In October of that year I had to realize that I was keeping Sweetpea alive for me and she would rather be in doggy haven (can't quite grasp the concept of heaven outside of the vacation spas I read about in Sunset Magazine). So I photographed her on my bed with the lace white bedspread and rose petals scattered as I used to do each night I was inseminated. New life. Death. New life. My Sweetpea.
The next day I called my ex-partner to say it was time and I wanted her with me. I took Sweetpea over to David's house again for a blessing (his wife used to have healing powers for me). Then I wrapped her in her favorite towel and took her to St. Francis.
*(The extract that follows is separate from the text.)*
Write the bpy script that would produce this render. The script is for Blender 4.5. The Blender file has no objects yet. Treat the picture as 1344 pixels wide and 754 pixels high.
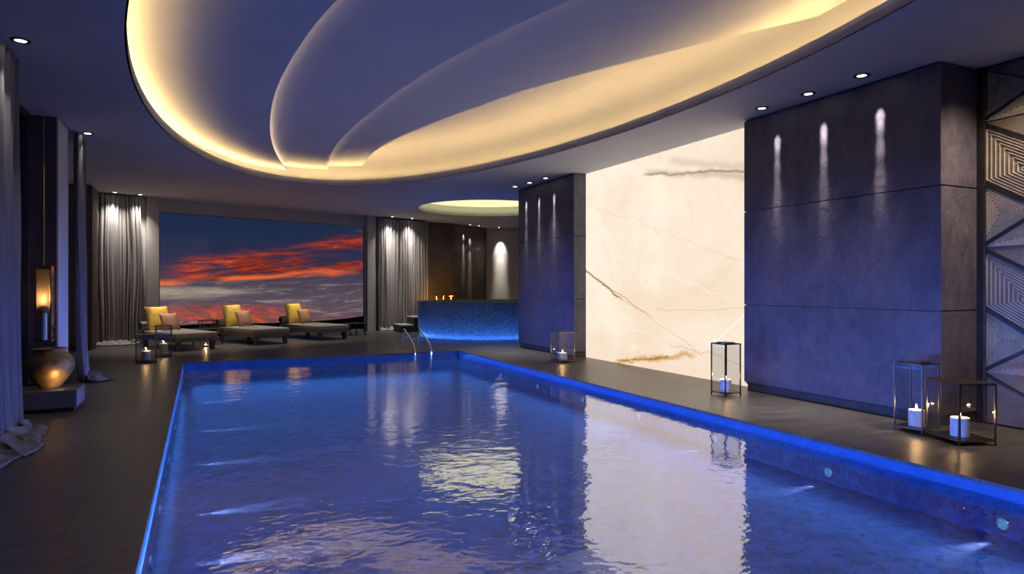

Barb and I held her while Barb's new partner waited in the waiting area. One shot. Less than 3 seconds and her tongue lagged in her dropped jaw and she was gone. We wept, shocked at the brevity.
I went home alone, packed Sweetpea's collars and bed for the colleague with small dogs, cleaned the kitchen floor (her domain) twice, cried, cried some more and curled up in my bed missing her furry white heart beat on my pillow above my head. How could I take this life? How could I not? Excruitiating agony.
My colleague today thanked me for giving her a day off. Of course. A death is death. I am outraged that Eleanor and Quinn's dad was confronted with an ideological challenge in the midst of deciding if his girls should be removed from the ventilator or not. Those people had no right to judge. They had no reference to know. I don't know what I would do in the light of the twins. I didn't know what I would do with Sweetpea.
The ICU nurse for the twins called Eleanor "Sweetpea." I sobbed even more, remembering how hard it is to wonder if you are taking a life.